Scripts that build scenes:
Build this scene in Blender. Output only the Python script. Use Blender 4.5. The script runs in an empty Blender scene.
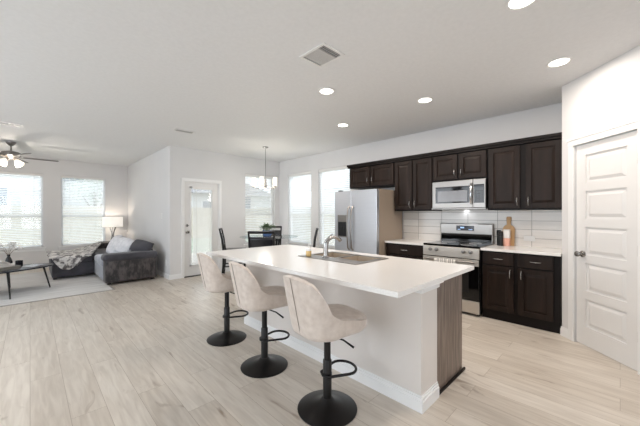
import bpy, bmesh, math, random
from mathutils import Vector, Matrix
random.seed(7)
PI = math.pi
SC = bpy.context.scene
COL = SC.collection

# ------------------------------------------------------------------ camera
F_PX, CAM_H, YAW = 295.0, 1.33, math.radians(45.5)
cam_d = bpy.data.cameras.new('camera'); cam = bpy.data.objects.new('camera', cam_d); COL.objects.link(cam)
cam.location = (0, 0, CAM_H); cam.rotation_euler = (PI/2, 0, YAW - PI/2)
cam_d.sensor_width = 36; cam_d.lens = F_PX/640*36; cam_d.shift_y = 1.5/640; cam_d.clip_start = .05
SC.camera = cam

# ------------------------------------------------------------------ light, exposure
SC.view_settings.view_transform = 'Standard'; SC.view_settings.look = 'None'
SC.view_settings.gamma = 1; SC.view_settings.use_curve_mapping = False
SC.view_settings.exposure = -0.12
SC.cycles.use_denoising = True
SC.cycles.max_bounces = 10; SC.cycles.diffuse_bounces = 6; SC.cycles.glossy_bounces = 4
SC.cycles.transparent_max_bounces = 16; SC.cycles.caustics_reflective = False; SC.cycles.caustics_refractive = False
SC.cycles.sample_clamp_indirect = 6
w = bpy.data.worlds.new('overcast sky'); SC.world = w; w.use_nodes = True
bg = w.node_tree.nodes['Background']; bg.inputs[0].default_value = (0.80, 0.90, 1.0, 1); bg.inputs[1].default_value = 3.4

def area(name, loc, rot, sx, sy, power, color, portal=False):
    l = bpy.data.lights.new(name, 'AREA'); l.shape = 'RECTANGLE'; l.size = sx; l.size_y = sy
    l.energy = power; l.color = color
    if portal: l.cycles.is_portal = True
    o = bpy.data.objects.new(name, l); COL.objects.link(o); o.location = loc; o.rotation_euler = rot
    return o
DAY = (0.80, 0.90, 1.0)
# daylight arriving from above outside each window and glazed door (points inwards and down)
area('daylight_nook_window', (4.19, 7.5, 3.6), (math.radians(-38), 0, 0), 1.6, 1.4, 150, DAY)
area('daylight_patio_door', (2.7, 7.7, 3.7), (math.radians(-38), 0, 0), 1.6, 1.4, 150, DAY)
area('daylight_side_windows', (5.9, 5.0, 3.6), (math.radians(38), 0, math.radians(90)), 2.6, 1.4, 150, DAY)
area('daylight_living_windows', (0.2, 11.3, 3.6), (math.radians(-38), 0, 0), 3.4, 1.4, 160, DAY)
# uplight lamps added low outside to brighten the ceiling through the blinds
area('added_uplight_side', (5.75, 5.0, .1), (math.radians(125), 0, math.radians(90)), 2.8, 1.2, 70, (1, .98, .94))
area('added_uplight_nook', (4.0, 7.3, .1), (math.radians(-125), 0, 0), 1.5, 1.2, 70, (1, .98, .94))
area('added_uplight_living', (.3, 11.0, .1), (math.radians(-125), 0, 0), 3.2, 1.2, 60, (1, .98, .94))
# fill lamps added outside invented windows, left of and behind the camera
area('added_fill_left', (-3.5, 4.0, 1.5), (0, math.radians(-90), 0), 2.1, 6.0, 165, (.92, .96, 1.0))
area('added_fill_rear', (0.0, -3.5, 1.5), (math.radians(90), 0, 0), 5.4, 2.1, 60, (.95, .97, 1.0))

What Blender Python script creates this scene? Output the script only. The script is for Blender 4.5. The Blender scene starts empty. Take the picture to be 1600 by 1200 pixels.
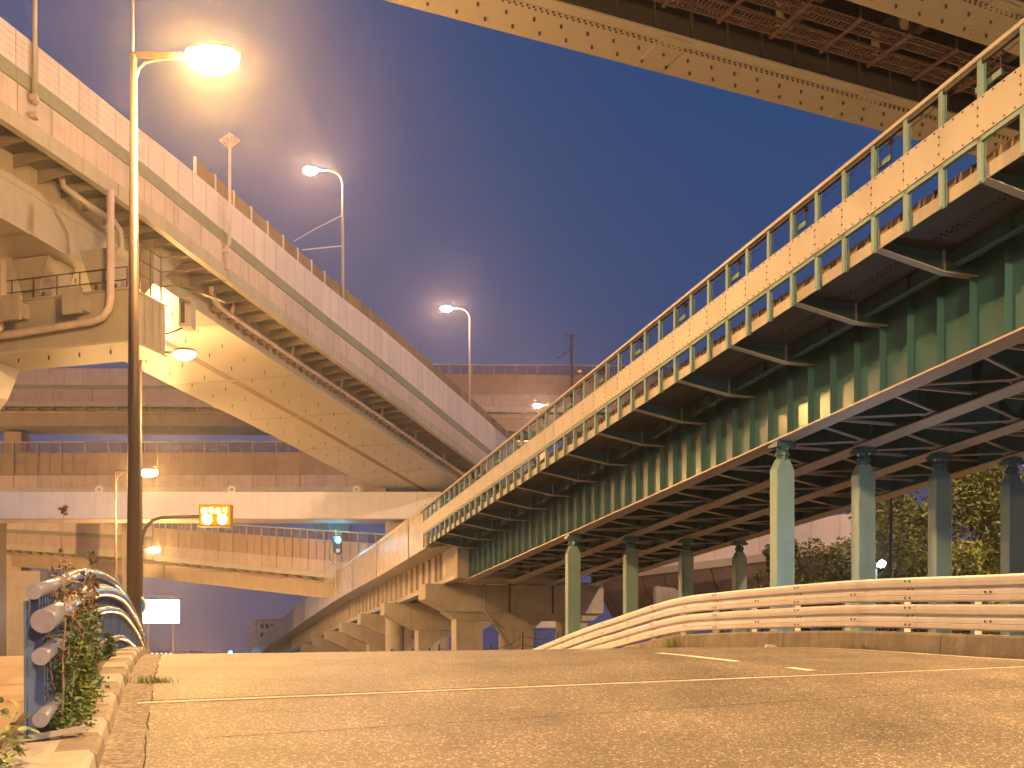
import bpy, math, random
from mathutils import Vector, Matrix
random.seed(11)
sc = bpy.context.scene
COL = sc.collection
R = math.radians

# ------------------------------------------------------------------ camera, world, exposure
cam_d = bpy.data.cameras.new('camera')
cam = bpy.data.objects.new('camera', cam_d); COL.objects.link(cam)
cam_d.sensor_width = 36.0; cam_d.lens = 36.0
cam_d.shift_y = 0.2625                 # rising front: verticals stay upright
cam_d.clip_start = 0.05; cam_d.clip_end = 3000
cam.location = (0, 0, 0); cam.rotation_euler = (R(90), 0, 0)
sc.camera = cam

W = bpy.data.worlds.new('World'); sc.world = W; W.use_nodes = True
nt = W.node_tree; nt.nodes.clear()
def N(t, k, **kw):
    n = t.nodes.new(k)
    for a, b in kw.items(): setattr(n, a, b)
    return n
out = N(nt, 'ShaderNodeOutputWorld')
skyt = N(nt, 'ShaderNodeTexSky', sky_type='NISHITA', sun_disc=False)
skyt.sun_elevation = R(1.0); skyt.sun_rotation = R(-75); skyt.altitude = 20
bg1 = N(nt, 'ShaderNodeBackground'); bg1.inputs[1].default_value = 0.05 * 0.10
nt.links.new(skyt.outputs[0], bg1.inputs[0])
tc = N(nt, 'ShaderNodeTexCoord'); sep = N(nt, 'ShaderNodeSeparateXYZ')
nt.links.new(tc.outputs['Generated'], sep.inputs[0])
ramp = N(nt, 'ShaderNodeValToRGB')
cr = ramp.color_ramp
cr.elements[0].position = 0.0; cr.elements[0].color = (0.090, 0.074, 0.150, 1)
cr.elements[1].position = 1.0; cr.elements[1].color = (0.002, 0.046, 0.172, 1)
for p_, c_ in ((0.12, (0.076, 0.076, 0.170, 1)), (0.32, (0.032, 0.066, 0.178, 1)), (0.55, (0.008, 0.056, 0.182, 1))):
    el = cr.elements.new(p_); el.color = c_
nt.links.new(sep.outputs[2], ramp.inputs[0])
bg2 = N(nt, 'ShaderNodeBackground'); bg2.inputs[1].default_value = 1.12
nt.links.new(ramp.outputs[0], bg2.inputs[0])
addw = N(nt, 'ShaderNodeAddShader')
nt.links.new(bg1.outputs[0], addw.inputs[0]); nt.links.new(bg2.outputs[0], addw.inputs[1])
nt.links.new(addw.outputs[0], out.inputs[0])

sc.view_settings.view_transform = 'Standard'
sc.view_settings.look = 'None'
sc.view_settings.gamma = 1.0
sc.view_settings.exposure = -0.15
sc.view_settings.use_curve_mapping = False
sc.cycles.use_denoising = True
sc.cycles.sample_clamp_indirect = 6.0
sc.cycles.max_bounces = 7
sc.cycles.diffuse_bounces = 4
sc.cycles.glossy_bounces = 3
sc.cycles.volume_bounces = 0
sc.cycles.transparent_max_bounces = 12
sc.cycles.caustics_reflective = False

HAZE = 0.0006
SODIUM = (1.0, 0.53, 0.17)
WARM = (1.0, 0.62, 0.32)
LED = (0.72, 0.86, 1.0)

# ------------------------------------------------------------------ helpers
ORG = {}
def org(o):
    return ORG.get(o.name, Vector((0, 0, 0))) if o is not None else Vector((0, 0, 0))

def thing(name, label, cat, loc, group=None):
    o = bpy.data.objects.new(name, None); COL.objects.link(o)
    o.empty_display_size = 0.3
    o.location = loc; o['label'] = label; o['category'] = cat
    if group: o['group'] = group
    ORG[o.name] = Vector(loc)
    return o

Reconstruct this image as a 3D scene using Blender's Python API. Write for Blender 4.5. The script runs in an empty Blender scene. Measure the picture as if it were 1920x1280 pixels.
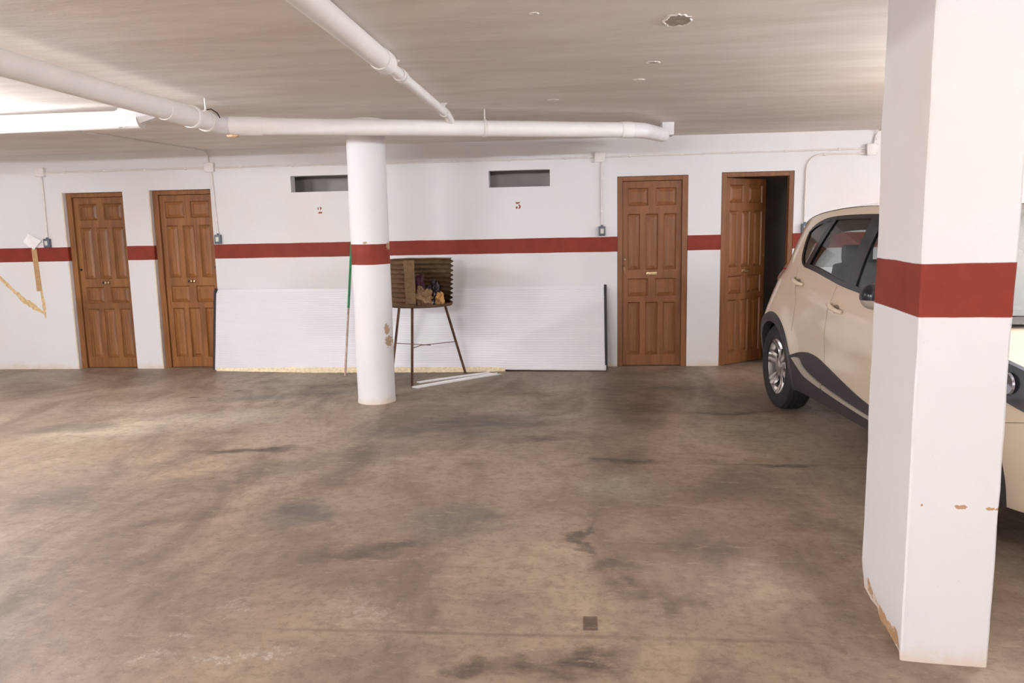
import bpy, bmesh, math, random
from mathutils import Vector, Matrix, noise

scene = bpy.context.scene
COL = scene.collection
random.seed(4)
PI = math.pi

# ------------------------------------------------------------------ camera, world, exposure
D = 8.333          # distance of the long wall
H = 2.45           # ceiling height
cam_data = bpy.data.cameras.new('camera')
cam_data.sensor_width = 36.0
cam_data.lens = 1430.0 / 1920.0 * 36.0
cam_data.clip_start = 0.05
cam = bpy.data.objects.new('camera', cam_data)
COL.objects.link(cam)
rt = Vector((0.99631405, 0.08352255, -0.01955262))
up = Vector((0.00767015, 0.14028323, 0.99008171))
fw = Vector((-0.08543706, 0.98658228, -0.13912552))
M = Matrix.Identity(4)
for i in range(3):
    M[i][0] = rt[i]; M[i][1] = up[i]; M[i][2] = -fw[i]
M[0][3], M[1][3], M[2][3] = 0.0, 0.0, 1.46
cam.matrix_world = M
scene.camera = cam

world = bpy.data.worlds.new('world')
scene.world = world
world.use_nodes = True
world.node_tree.nodes['Background'].inputs[0].default_value = (0.02, 0.02, 0.022, 1)
world.node_tree.nodes['Background'].inputs[1].default_value = 0.0

vs = scene.view_settings
vs.view_transform = 'Standard'
vs.look = 'None'
vs.gamma = 1.0
vs.use_curve_mapping = False
vs.exposure = 0.72

TUBE_COLOR = (0.875, 0.90, 0.985)
# ceiling tube lamps, the last four are unseen fill added for brightness: (x, y, direction angle, strength, drop below the ceiling, label)
LAMPS = [
    (1.75, 0.45, 0.0, 130.0, 0.30, 'white tube lamp hanging just in front of the square column'),
    (-4.8, 4.8, PI / 2, 440.0, 0.15, 'white tube lamp hanging over the left bays beside the drain pipes'),
    (3.15, 4.15, PI / 2, 430.0, 0.22, 'white tube lamp hanging over the parked car'),
    (-4.4, -0.4, 0.0, 800.0, 0.36, 'added fill tube lamp, unseen, at the left rear of the garage'),  # extra lamp added as fill for the left foreground and ceiling
    (-2.0, -2.2, 0.0, 700.0, 0.36, 'added fill tube lamp, unseen, behind the viewpoint'),  # extra lamp added to brighten the ceiling
    (5.6, 2.2, 0.0, 400.0, 0.30, 'added fill tube lamp, unseen, at the right rear of the garage'),  # extra lamp added to balance the light on the right
    (5.2, 6.3, PI / 2, 360.0, 0.30, 'added fill tube lamp, unseen, in the far right corner beyond the car'),  # extra lamp added to brighten the right part of the long wall
]

# ------------------------------------------------------------------ small helpers
def s2l(c):
    return tuple(((v / 255.0) / 12.92) if v <= 10.3 else (((v / 255.0) + 0.055) / 1.055) ** 2.4 for v in c)

def rgba(c):
    return (c[0], c[1], c[2], 1.0)

class NT:
    """tiny node-tree helper"""
    def __init__(self, name):
        self.m = bpy.data.materials.new(name)
        self.m.use_nodes = True
        self.t = self.m.node_tree
        self.n = self.t.nodes
        self.n.clear()
        self.out = self.n.new('ShaderNodeOutputMaterial')
        self.b = self.n.new('ShaderNodeBsdfPrincipled')
        self.link(self.b.outputs[0], self.out.inputs[0])
        self._pos = None
    def link(self, a, b):
        self.t.links.new(a, b)
    def put(self, sock, v):
        if isinstance(v, (int, float)):
            sock.default_value = v
        elif isinstance(v, tuple):
            sock.default_value = rgba(v) if len(sock.default_value) == 4 else v
        else:
            self.link(v, sock)
    def pos(self):
        if self._pos is None:
            self._pos = self.n.new('ShaderNodeTexCoord').outputs['Object']
        return self._pos
    def mapped(self, scale=(1, 1, 1), loc=(0, 0, 0), rot=(0, 0, 0), src=None):
        mp = self.n.new('ShaderNodeMapping')
        mp.inputs['Scale'].default_value = scale
        mp.inputs['Location'].default_value = loc
        mp.inputs['Rotation'].default_value = rot
        self.link(src or self.pos(), mp.inputs['Vector'])
        return mp.outputs[0]
    def noise(self, scale, detail=4.0, rough=0.55, vec=None, dist=0.0):
        nd = self.n.new('ShaderNodeTexNoise')
        nd.inputs['Scale'].default_value = scale
        nd.inputs['Detail'].default_value = detail
        nd.inputs['Roughness'].default_value = rough
        nd.inputs['Distortion'].default_value = dist
        self.link(vec or self.pos(), nd.inputs['Vector'])
        return nd.outputs['Fac']
    def math(self, op, a, b=None, c=None, clamp=False):
        nd = self.n.new('ShaderNodeMath')
        nd.operation = op
        nd.use_clamp = clamp
        self.put(nd.inputs[0], a)
        if b is not None: self.put(nd.inputs[1], b)
        if c is not None: self.put(nd.inputs[2], c)
        return nd.outputs[0]
    def ramp(self, v, lo, hi, a=0.0, b=1.0, smooth=True):
        nd = self.n.new('ShaderNodeMapRange')
        nd.interpolation_type = 'SMOOTHSTEP' if smooth else 'LINEAR'
        self.put(nd.inputs['Value'], v)
        nd.inputs['From Min'].default_value = lo
        nd.inputs['From Max'].default_value = hi
        nd.inputs['To Min'].default_value = a
        nd.inputs['To Max'].default_value = b
        return nd.outputs[0]
    def mix(self, fac, a, b):
        nd = self.n.new('ShaderNodeMix')
        nd.data_type = 'RGBA'
        self.put(nd.inputs['Factor'], fac)
        self.put(nd.inputs[6], a)
        self.put(nd.inputs[7], b)
        return nd.outputs[2]
    def xyz(self):
        nd = self.n.new('ShaderNodeSeparateXYZ')
        self.link(self.pos(), nd.inputs[0])
        return nd.outputs
    def bump(self, h, strength=0.3, dist=0.01):
        nd = self.n.new('ShaderNodeBump')
        nd.inputs['Strength'].default_value = strength
        nd.inputs['Distance'].default_value = dist
        self.link(h, nd.inputs['Height'])
        self.link(nd.outputs[0], self.b.inputs['Normal'])
    def set(self, color=None, rough=None, metal=None, spec=None, coat=None):
        if color is not None: self.put(self.b.inputs['Base Color'], color)
        if rough is not None: self.put(self.b.inputs['Roughness'], rough)
        if metal is not None: self.put(self.b.inputs['Metallic'], metal)
        if spec is not None: self.put(self.b.inputs['Specular IOR Level'], spec)
        if coat is not None:
            self.put(self.b.inputs['Coat Weight'], coat)
            self.b.inputs['Coat Roughness'].default_value = 0.06
        return self.m

def plain(name, rgb, rough=0.6, metal=0.0, var=0.08, scale=14.0, spec=0.5, coat=None, bump=0.0):
    t = NT(name)
    c = s2l(rgb)
    n = t.noise(scale, 5.0)
    dark = tuple(v * (1 - var) for v in c)
    light = tuple(min(1, v * (1 + var)) for v in c)
    t.set(t.mix(t.ramp(n, 0.3, 0.7), dark, light), rough, metal, spec, coat)
    if bump:
        t.bump(t.noise(scale * 4, 4.0), bump, 0.004)
    return t.m

# ------------------------------------------------------------------ mesh helpers
def mesh_obj(name, verts, faces, mat=None, parent=None, smooth=False, loc=None, sharp=None):
    me = bpy.data.meshes.new(name)
    me.from_pydata([tuple(v) for v in verts], [], faces)
    me.update()
    if smooth:
        me.polygons.foreach_set('use_smooth', [True] * len(me.polygons))
        if sharp:
            me.set_sharp_from_angle(angle=math.radians(sharp))
    o = bpy.data.objects.new(name, me)
    COL.objects.link(o)
    if mat: me.materials.append(mat)
    if parent: o.parent = parent
    if loc: o.location = loc
    return o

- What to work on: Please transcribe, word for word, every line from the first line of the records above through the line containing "bg = w.node_tree.nodes['Background'];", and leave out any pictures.

- Written answer:
Build this scene in Blender. Output only the Python script. Use Blender 4.5. The script runs in an empty Blender scene.
import bpy, bmesh, math, random
from mathutils import Vector, Matrix
random.seed(7)
PI = math.pi
SC = bpy.context.scene
COL = SC.collection

# ------------------------------------------------------------------ camera
F_PX, CAM_H, YAW = 295.0, 1.33, math.radians(45.5)
cam_d = bpy.data.cameras.new('camera'); cam = bpy.data.objects.new('camera', cam_d); COL.objects.link(cam)
cam.location = (0, 0, CAM_H); cam.rotation_euler = (PI/2, 0, YAW - PI/2)
cam_d.sensor_width = 36; cam_d.lens = F_PX/640*36; cam_d.shift_y = 1.5/640; cam_d.clip_start = .05
SC.camera = cam

# ------------------------------------------------------------------ light, exposure
SC.view_settings.view_transform = 'Standard'; SC.view_settings.look = 'None'
SC.view_settings.gamma = 1; SC.view_settings.use_curve_mapping = False
SC.view_settings.exposure = -0.12
SC.cycles.use_denoising = True
SC.cycles.max_bounces = 10; SC.cycles.diffuse_bounces = 6; SC.cycles.glossy_bounces = 4
SC.cycles.transparent_max_bounces = 16; SC.cycles.caustics_reflective = False; SC.cycles.caustics_refractive = False
SC.cycles.sample_clamp_indirect = 6
w = bpy.data.worlds.new('overcast sky'); SC.world = w; w.use_nodes = True
bg = w.node_tree.nodes['Background']; bg.inputs[0].default_value = (0.80, 0.90, 1.0, 1); bg.inputs[1].default_value = 3.4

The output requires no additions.